Star Trek IV is fine. It's no more idiotic or illogical than II or III, it's just easier to dismiss as cotton candy because it's not so melodramatic. Yes, the message is too on-the-nose, but that's what makes it so like many of the original episodes. If anything, the film is hurt by rather lackluster direction and uninteresting camera work.
Alternate universe theory seems to be Trek Canon, doesn't it? Mirror universe comes to mind as well as crazy Riker from the Borg dominated future. Cause and Effect didn't seem to play to that, though as they were more doing a roller coaster "loop de loop" actually learning from previous experience. The problem with "San Francisco" and "London" glasses is actually one of conservation of matter: with two pairs of glasses introduced, the same material has doubled and now exists in more than one place (though one set is 300 years older). This has got to be a paradox of it's own since it has the implications to be a doozy. This apparently has an established sequel to go with the precedent of two pairs, though, as Data's head also existed in two spots, right? One possible solution to avoid that is a singular "looping" pair, but then there's a causality paradox. I've always thought the "butterfly effect" theory was overstated and think the "flowing river" theory is better. Most of the changes possible are just pebbles thrown in a river which don't appreciably alter it's course. Minor details get changed, but not much else. Certain events could be more like an avalanche or a dam to alter the flow but that requires BIG events at crucial junctions. The actual date or time of Nichols' invention of transparent aluminum, the delivery driver, etc all get "solved" by this theory. It doesn't matter. Ensign Slob in Astrography in the days of TOS is replaced by Ensign Slab and noone else really cares. I like the Bender idea for it's ironic humor (and love Futurama!). The next question is who or what is pulling the strings behind the curtain. That could tie into the. God, fate, karma, the Preservers, etc or mojo making sure there's only one pair of glasses at a time ("the London" pair). Interesting spinoff could be a day in the life of Temporal Investigations that puts Section 31 to shame. There have to be some rather unscrupulous enemies like the Borg, if not rogue crews doing stuff that's getting undone by TI... But yeah, I found TVH most appealing in the 80's and early 90's when I was a kid. Nowadays I usually chapter skip past the 20th century period entirely and just enjoy the 23rd century. One of these days I'll make my own fan edit cutting out that stuff entirely and just paste it on the end of TSFS.
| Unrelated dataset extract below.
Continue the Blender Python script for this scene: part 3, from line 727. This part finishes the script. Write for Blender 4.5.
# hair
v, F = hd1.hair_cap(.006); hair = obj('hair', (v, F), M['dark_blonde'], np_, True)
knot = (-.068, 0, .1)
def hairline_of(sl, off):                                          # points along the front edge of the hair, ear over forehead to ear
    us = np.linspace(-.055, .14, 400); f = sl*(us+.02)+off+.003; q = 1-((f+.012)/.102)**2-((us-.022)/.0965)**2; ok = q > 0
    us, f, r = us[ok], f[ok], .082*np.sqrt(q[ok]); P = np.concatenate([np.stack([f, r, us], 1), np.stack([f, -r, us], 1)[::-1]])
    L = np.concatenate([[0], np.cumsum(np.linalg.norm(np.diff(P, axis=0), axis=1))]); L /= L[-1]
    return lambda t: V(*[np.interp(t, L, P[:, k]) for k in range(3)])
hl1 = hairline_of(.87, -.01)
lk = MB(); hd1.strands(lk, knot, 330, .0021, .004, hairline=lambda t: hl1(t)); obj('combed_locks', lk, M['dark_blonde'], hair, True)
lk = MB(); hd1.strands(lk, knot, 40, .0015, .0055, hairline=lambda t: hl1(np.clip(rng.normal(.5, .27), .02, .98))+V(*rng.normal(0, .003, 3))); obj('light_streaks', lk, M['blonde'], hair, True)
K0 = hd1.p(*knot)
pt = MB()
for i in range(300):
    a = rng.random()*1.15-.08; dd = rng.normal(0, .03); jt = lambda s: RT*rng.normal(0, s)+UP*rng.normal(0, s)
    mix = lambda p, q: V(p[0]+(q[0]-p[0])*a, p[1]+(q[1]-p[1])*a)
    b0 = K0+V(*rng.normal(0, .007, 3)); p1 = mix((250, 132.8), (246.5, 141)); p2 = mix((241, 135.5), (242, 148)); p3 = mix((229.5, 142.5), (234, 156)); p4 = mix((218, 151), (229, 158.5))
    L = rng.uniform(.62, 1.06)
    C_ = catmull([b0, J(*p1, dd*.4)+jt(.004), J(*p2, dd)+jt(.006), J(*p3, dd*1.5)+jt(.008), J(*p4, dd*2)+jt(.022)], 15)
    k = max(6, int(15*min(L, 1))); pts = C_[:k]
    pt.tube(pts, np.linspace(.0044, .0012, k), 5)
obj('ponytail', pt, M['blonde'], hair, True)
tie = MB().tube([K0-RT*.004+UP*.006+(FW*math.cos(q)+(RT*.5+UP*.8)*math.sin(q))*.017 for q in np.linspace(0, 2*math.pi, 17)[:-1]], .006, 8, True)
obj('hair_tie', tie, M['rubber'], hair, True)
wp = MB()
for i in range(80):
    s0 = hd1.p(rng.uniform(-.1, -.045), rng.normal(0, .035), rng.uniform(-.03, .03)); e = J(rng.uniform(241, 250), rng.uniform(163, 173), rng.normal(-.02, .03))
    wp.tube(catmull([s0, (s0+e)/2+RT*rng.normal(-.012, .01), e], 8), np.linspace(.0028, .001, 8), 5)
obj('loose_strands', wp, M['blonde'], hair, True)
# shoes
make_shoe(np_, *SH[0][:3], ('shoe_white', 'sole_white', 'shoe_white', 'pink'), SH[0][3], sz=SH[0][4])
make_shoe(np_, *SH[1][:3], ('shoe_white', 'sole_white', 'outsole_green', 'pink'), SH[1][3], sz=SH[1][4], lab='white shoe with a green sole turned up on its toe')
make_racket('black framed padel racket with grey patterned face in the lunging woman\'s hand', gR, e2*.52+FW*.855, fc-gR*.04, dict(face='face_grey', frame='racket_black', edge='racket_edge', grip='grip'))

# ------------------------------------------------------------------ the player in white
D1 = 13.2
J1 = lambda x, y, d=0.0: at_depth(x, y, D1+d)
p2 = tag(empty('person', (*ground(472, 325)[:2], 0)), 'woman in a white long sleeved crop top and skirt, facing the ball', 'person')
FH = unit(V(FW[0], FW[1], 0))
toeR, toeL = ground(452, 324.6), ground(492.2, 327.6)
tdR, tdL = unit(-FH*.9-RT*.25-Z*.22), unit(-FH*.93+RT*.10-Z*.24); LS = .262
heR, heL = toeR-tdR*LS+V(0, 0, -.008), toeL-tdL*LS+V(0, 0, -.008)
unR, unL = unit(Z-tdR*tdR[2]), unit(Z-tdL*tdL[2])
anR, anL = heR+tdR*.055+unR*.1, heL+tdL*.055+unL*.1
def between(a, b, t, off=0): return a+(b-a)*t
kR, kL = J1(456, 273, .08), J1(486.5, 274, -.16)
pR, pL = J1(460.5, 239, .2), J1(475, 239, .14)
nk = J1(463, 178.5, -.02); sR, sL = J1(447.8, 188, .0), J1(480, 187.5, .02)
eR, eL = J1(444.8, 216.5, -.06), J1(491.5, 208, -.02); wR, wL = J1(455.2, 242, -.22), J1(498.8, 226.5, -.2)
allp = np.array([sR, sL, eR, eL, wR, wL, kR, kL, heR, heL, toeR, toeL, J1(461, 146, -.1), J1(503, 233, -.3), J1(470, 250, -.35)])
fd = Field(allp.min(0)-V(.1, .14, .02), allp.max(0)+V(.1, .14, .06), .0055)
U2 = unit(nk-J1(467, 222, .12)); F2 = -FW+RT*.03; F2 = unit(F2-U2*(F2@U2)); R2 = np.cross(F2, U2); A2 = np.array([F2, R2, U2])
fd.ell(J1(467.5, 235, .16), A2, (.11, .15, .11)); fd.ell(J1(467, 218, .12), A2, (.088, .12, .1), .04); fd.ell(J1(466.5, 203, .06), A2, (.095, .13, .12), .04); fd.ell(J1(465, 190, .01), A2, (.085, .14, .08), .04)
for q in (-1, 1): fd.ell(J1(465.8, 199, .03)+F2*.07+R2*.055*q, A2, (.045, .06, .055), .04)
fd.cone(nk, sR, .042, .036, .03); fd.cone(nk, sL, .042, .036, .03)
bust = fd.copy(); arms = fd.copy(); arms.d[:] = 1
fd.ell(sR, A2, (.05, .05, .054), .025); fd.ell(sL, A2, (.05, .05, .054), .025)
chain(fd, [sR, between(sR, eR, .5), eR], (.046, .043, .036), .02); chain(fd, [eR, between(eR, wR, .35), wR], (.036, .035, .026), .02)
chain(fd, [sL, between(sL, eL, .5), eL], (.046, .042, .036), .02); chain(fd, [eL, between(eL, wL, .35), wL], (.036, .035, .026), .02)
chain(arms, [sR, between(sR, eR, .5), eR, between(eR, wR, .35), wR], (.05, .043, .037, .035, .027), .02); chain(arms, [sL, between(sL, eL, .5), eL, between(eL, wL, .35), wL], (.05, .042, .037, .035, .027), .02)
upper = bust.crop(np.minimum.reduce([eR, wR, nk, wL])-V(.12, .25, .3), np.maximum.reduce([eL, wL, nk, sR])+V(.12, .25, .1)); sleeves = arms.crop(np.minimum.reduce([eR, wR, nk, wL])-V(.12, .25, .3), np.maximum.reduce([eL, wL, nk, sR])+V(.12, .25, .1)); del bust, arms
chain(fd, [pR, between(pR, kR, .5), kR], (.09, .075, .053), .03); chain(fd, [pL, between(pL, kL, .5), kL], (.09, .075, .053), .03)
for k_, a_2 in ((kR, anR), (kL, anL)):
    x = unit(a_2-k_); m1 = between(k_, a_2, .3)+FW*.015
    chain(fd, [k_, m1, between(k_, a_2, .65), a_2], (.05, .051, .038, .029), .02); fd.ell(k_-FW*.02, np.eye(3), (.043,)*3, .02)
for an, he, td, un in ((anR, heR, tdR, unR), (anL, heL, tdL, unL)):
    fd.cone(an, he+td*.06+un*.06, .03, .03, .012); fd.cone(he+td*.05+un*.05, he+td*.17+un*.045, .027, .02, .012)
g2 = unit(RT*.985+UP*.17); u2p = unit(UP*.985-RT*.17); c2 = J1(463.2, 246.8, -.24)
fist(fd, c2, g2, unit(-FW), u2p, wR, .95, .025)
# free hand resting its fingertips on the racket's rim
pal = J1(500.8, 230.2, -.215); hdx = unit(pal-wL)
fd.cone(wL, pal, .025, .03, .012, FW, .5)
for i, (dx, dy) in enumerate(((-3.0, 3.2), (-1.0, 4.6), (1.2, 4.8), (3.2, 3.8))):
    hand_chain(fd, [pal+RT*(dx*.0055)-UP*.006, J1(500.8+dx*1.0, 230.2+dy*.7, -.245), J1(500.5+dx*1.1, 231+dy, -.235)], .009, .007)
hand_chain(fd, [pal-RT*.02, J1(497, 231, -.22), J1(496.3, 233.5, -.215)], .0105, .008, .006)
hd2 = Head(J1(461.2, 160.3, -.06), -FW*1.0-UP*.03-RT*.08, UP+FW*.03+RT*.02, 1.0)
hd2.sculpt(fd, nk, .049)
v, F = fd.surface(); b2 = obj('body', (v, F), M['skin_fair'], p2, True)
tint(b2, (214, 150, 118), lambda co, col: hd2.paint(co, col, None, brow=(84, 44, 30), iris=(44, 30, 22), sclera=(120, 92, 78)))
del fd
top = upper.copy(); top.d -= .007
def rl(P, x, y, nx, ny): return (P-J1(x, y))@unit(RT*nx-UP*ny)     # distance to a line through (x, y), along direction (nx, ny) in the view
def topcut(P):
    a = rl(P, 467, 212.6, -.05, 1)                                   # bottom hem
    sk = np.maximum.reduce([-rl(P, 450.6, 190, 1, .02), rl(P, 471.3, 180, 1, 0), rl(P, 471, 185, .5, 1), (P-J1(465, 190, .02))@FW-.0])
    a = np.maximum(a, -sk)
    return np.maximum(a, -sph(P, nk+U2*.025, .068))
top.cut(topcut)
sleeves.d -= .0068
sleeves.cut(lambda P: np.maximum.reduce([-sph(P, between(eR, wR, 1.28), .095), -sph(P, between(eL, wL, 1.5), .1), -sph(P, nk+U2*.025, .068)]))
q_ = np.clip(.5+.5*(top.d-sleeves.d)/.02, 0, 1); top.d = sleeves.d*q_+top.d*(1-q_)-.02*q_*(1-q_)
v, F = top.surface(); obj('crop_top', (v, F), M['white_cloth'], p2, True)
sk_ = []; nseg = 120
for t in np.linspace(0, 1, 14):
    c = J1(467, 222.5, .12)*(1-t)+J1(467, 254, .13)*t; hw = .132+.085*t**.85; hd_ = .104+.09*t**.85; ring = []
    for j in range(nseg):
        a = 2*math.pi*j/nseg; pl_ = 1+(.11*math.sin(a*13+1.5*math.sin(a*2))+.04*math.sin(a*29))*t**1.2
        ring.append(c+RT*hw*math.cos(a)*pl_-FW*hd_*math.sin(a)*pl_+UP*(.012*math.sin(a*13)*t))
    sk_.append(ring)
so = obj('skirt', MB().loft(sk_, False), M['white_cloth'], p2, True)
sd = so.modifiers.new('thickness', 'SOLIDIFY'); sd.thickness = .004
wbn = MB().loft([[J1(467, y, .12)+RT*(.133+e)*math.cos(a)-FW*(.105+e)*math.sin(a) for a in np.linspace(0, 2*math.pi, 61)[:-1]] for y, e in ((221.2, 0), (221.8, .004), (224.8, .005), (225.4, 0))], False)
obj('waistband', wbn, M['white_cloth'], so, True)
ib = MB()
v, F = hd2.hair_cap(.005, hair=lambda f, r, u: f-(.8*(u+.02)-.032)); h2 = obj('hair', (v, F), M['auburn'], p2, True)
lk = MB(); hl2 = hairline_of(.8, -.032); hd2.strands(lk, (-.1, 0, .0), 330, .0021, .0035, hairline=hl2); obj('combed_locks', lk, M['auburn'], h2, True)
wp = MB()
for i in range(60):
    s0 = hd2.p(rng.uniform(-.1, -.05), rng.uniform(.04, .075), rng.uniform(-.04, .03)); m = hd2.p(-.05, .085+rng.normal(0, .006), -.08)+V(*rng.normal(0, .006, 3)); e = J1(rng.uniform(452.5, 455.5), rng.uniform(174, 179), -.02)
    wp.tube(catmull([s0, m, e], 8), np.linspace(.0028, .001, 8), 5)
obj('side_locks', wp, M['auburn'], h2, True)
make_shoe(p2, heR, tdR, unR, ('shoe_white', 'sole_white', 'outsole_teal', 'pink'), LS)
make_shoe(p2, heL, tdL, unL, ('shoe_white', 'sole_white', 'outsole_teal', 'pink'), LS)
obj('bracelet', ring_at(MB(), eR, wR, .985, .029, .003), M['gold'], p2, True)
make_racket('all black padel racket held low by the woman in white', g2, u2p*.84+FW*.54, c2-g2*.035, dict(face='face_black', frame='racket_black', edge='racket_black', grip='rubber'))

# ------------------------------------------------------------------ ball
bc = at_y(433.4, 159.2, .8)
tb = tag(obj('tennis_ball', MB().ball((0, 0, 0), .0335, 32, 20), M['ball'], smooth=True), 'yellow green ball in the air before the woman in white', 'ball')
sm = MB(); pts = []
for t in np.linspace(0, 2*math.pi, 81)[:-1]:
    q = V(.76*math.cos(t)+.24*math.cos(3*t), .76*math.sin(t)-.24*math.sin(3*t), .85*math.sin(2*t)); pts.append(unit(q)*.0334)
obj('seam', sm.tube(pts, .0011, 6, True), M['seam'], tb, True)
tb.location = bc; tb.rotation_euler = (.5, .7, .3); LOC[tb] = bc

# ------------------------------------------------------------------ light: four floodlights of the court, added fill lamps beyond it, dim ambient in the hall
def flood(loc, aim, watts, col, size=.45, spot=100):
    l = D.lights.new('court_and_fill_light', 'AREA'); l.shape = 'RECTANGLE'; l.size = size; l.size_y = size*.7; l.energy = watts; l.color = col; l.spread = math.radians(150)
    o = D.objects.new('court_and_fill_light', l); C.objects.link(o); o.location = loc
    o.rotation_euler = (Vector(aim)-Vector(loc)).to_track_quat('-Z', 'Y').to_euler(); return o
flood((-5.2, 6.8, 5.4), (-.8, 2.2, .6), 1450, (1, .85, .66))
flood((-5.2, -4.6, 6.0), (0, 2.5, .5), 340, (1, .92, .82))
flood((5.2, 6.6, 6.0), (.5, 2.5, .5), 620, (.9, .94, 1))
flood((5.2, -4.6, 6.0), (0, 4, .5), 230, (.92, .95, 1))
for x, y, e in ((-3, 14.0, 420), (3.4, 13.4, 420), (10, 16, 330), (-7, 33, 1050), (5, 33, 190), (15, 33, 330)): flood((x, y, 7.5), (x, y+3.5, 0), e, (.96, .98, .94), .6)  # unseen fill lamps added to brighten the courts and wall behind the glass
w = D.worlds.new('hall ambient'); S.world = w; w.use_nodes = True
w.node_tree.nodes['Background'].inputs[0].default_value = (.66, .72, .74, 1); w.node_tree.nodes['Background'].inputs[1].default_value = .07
In regards to the last movie, the writers handwaved away the huge number of coincidences by saying that the universe was trying to heal itself. Since the first pair of glasses were already present when the second pair arrived on the Bounty they may have had more "Temporal inertia" and the later pair faded away shortly after Kirk sold them. The shop owner may have decided that he misplaced them or they were stolen.